▶ [What is needed] From the line with "n = 49000; x" to the line with "A = np.zeros((n *", both lines included, set down exactly those lines, please, and no others.
--- begin Records to use ---
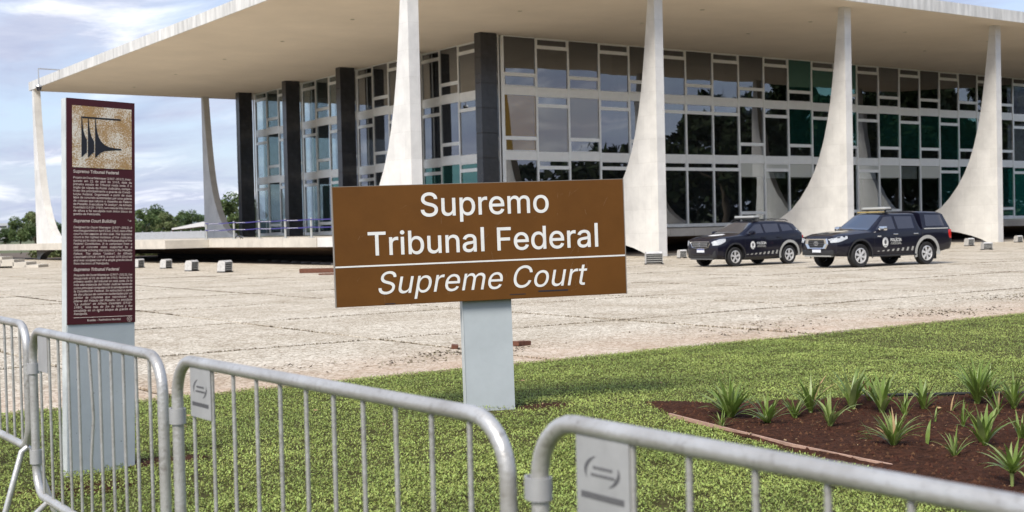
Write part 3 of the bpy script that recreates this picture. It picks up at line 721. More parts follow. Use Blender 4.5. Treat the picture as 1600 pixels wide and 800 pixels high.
--- end Records to use ---
--- begin Records to use ---
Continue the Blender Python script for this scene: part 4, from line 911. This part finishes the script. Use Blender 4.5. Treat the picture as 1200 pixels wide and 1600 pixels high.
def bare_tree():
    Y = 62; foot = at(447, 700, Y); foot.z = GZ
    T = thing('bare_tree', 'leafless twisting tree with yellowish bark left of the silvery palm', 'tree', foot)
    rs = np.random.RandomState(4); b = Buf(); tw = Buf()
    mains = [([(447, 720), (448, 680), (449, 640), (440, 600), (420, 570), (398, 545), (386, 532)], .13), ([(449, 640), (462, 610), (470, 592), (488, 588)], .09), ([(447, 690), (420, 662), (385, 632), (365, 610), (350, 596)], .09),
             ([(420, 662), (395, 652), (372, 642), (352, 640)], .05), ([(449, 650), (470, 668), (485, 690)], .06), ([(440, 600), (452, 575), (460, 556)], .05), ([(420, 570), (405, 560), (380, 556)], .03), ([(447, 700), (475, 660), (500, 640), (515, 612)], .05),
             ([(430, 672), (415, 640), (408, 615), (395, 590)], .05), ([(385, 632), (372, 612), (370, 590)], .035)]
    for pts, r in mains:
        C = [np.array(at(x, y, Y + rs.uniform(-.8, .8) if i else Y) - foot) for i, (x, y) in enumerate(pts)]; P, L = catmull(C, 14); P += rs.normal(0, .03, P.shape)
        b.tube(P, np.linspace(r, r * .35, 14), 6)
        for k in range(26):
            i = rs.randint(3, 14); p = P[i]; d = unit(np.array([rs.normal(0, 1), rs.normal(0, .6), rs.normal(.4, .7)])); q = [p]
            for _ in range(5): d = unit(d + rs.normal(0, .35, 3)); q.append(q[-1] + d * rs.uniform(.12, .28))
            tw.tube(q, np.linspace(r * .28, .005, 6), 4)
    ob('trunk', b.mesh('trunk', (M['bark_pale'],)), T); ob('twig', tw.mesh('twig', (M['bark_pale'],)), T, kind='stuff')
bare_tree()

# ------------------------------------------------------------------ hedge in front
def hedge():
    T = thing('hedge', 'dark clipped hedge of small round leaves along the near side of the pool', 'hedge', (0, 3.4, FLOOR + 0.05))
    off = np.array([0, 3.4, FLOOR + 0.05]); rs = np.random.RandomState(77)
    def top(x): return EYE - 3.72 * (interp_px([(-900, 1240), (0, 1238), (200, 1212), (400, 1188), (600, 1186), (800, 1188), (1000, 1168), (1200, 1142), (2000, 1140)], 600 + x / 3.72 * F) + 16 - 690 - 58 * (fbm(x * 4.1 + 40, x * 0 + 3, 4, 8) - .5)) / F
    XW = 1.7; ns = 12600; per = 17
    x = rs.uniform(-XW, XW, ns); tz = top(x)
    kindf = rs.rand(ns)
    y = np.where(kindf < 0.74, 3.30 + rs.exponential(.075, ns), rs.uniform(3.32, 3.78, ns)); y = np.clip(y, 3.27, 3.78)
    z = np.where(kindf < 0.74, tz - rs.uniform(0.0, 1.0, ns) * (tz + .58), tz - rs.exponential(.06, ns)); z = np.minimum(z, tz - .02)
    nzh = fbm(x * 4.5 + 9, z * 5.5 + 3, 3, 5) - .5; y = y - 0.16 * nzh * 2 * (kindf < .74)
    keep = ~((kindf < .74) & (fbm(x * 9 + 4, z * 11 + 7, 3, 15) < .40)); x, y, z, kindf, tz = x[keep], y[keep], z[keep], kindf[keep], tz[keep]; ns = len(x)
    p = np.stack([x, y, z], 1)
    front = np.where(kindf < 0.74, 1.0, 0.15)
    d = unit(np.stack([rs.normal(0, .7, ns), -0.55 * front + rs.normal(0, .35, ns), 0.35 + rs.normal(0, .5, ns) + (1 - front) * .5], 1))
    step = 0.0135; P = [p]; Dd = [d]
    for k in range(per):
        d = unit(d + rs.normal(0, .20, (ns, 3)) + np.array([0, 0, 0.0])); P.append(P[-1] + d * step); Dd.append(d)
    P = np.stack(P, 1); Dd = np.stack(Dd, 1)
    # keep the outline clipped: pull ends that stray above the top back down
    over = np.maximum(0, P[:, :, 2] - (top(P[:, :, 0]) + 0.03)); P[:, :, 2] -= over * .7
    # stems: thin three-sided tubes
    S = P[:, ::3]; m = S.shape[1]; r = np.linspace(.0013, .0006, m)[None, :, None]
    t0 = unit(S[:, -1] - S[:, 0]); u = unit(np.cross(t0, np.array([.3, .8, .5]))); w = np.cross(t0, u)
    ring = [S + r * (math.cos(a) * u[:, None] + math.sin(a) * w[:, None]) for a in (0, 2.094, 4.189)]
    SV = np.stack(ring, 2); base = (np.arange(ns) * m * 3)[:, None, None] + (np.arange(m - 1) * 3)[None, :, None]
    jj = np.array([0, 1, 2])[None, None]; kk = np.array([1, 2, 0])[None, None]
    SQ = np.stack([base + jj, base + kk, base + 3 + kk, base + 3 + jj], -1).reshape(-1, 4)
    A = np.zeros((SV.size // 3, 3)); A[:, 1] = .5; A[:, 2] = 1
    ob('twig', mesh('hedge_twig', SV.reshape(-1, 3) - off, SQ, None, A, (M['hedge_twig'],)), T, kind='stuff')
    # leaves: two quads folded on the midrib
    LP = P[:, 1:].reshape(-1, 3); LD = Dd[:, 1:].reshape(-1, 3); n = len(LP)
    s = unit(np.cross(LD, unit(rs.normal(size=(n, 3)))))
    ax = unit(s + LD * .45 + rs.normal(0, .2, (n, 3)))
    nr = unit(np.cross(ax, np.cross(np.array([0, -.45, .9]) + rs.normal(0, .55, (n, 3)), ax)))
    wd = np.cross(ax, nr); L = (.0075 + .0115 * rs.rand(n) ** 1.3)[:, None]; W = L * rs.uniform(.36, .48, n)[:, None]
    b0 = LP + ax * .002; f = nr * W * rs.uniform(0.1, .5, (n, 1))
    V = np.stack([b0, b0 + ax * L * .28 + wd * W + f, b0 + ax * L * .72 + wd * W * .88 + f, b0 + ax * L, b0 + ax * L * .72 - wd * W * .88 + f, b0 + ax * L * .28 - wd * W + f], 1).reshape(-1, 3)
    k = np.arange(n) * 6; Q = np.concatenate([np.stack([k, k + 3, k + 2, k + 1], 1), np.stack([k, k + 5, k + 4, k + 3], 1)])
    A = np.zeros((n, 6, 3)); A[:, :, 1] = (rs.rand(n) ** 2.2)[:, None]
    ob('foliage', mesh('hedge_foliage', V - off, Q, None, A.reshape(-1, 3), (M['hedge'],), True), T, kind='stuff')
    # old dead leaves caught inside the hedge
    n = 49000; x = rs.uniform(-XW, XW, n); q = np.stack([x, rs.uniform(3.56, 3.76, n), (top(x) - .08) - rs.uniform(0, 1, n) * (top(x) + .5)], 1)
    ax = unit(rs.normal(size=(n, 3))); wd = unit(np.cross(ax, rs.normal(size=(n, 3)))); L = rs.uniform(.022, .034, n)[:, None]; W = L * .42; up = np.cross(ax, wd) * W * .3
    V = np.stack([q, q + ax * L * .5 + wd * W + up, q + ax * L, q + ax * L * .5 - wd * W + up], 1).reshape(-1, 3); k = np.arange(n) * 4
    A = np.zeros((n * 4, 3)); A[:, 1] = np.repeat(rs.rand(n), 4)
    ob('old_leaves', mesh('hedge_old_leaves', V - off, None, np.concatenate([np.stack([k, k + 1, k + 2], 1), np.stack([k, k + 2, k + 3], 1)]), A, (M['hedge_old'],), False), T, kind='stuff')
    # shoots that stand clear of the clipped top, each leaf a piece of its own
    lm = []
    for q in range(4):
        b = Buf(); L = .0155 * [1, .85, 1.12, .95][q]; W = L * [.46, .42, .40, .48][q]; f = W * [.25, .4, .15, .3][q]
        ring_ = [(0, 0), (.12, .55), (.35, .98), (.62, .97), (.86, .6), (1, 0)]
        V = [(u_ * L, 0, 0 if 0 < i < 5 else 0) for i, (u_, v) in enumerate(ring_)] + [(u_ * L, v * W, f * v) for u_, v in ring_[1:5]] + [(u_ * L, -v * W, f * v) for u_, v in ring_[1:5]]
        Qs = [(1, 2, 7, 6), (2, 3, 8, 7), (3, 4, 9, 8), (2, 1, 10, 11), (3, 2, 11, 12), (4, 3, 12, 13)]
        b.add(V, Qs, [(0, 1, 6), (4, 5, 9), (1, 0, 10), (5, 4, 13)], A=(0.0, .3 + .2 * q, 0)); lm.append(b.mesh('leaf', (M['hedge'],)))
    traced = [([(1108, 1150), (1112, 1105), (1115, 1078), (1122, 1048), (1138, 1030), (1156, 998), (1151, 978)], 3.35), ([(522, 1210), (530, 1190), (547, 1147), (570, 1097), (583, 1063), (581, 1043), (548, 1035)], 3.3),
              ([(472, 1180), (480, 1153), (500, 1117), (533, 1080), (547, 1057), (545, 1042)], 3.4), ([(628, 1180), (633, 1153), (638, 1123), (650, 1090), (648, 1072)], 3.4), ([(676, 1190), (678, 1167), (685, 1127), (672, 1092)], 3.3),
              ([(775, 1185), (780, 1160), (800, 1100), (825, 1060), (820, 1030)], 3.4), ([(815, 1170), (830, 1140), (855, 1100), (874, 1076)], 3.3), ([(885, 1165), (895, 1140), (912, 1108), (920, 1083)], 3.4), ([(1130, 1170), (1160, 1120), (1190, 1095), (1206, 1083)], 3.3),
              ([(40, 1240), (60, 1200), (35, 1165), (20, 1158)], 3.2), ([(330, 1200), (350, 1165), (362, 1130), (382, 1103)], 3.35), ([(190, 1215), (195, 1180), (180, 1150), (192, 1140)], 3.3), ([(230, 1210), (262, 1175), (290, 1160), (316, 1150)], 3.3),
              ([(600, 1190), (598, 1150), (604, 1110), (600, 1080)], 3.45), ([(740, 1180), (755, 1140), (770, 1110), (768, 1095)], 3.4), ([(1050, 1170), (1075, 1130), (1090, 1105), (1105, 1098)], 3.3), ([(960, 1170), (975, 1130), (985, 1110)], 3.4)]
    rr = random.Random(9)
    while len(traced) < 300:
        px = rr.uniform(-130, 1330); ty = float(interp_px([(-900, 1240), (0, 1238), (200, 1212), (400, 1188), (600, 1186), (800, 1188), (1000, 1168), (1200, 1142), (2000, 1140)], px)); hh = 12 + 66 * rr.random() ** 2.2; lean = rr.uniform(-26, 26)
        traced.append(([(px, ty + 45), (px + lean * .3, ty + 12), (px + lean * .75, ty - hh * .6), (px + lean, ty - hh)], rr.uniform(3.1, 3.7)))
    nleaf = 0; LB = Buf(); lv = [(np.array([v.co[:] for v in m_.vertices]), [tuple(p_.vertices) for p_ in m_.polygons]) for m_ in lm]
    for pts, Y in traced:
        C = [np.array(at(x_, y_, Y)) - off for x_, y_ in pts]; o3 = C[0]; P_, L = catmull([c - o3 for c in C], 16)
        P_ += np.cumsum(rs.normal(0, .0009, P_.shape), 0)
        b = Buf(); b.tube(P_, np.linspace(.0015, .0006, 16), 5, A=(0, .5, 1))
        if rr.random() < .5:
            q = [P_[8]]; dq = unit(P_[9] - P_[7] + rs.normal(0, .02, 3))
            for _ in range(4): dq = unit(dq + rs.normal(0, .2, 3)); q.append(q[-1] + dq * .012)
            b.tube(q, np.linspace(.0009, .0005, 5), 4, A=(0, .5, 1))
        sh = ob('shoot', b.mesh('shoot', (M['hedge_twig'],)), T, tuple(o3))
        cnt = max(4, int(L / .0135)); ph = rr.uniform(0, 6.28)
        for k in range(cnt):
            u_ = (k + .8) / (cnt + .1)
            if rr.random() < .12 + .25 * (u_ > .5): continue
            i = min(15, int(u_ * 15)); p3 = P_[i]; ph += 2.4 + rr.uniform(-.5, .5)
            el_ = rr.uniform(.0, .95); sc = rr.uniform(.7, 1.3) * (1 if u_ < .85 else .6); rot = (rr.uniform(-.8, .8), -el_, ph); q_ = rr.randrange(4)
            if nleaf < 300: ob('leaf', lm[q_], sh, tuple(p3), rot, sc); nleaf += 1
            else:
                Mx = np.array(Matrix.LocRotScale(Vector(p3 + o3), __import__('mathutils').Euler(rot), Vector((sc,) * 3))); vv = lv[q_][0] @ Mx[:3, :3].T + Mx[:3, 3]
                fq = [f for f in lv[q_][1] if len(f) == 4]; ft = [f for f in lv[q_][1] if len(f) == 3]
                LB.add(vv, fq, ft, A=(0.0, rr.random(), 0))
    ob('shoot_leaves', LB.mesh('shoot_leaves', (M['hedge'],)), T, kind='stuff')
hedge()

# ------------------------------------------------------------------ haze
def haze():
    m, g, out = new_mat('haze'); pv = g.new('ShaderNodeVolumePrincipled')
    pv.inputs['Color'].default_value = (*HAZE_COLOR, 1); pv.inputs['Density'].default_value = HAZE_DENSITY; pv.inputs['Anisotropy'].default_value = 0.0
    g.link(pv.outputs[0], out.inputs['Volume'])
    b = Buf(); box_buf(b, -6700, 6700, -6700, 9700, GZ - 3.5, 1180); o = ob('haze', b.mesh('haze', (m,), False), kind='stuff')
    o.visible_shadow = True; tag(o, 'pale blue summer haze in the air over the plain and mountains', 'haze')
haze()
--- end Records to use ---
▶ [Written solution]
    n = 49000; x = rs.uniform(-XW, XW, n); q = np.stack([x, rs.uniform(3.56, 3.76, n), (top(x) - .08) - rs.uniform(0, 1, n) * (top(x) + .5)], 1)
    ax = unit(rs.normal(size=(n, 3))); wd = unit(np.cross(ax, rs.normal(size=(n, 3)))); L = rs.uniform(.022, .034, n)[:, None]; W = L * .42; up = np.cross(ax, wd) * W * .3
    V = np.stack([q, q + ax * L * .5 + wd * W + up, q + ax * L, q + ax * L * .5 - wd * W + up], 1).reshape(-1, 3); k = np.arange(n) * 4
    A = np.zeros((n * 4, 3)); A[:, 1] = np.repeat(rs.rand(n), 4)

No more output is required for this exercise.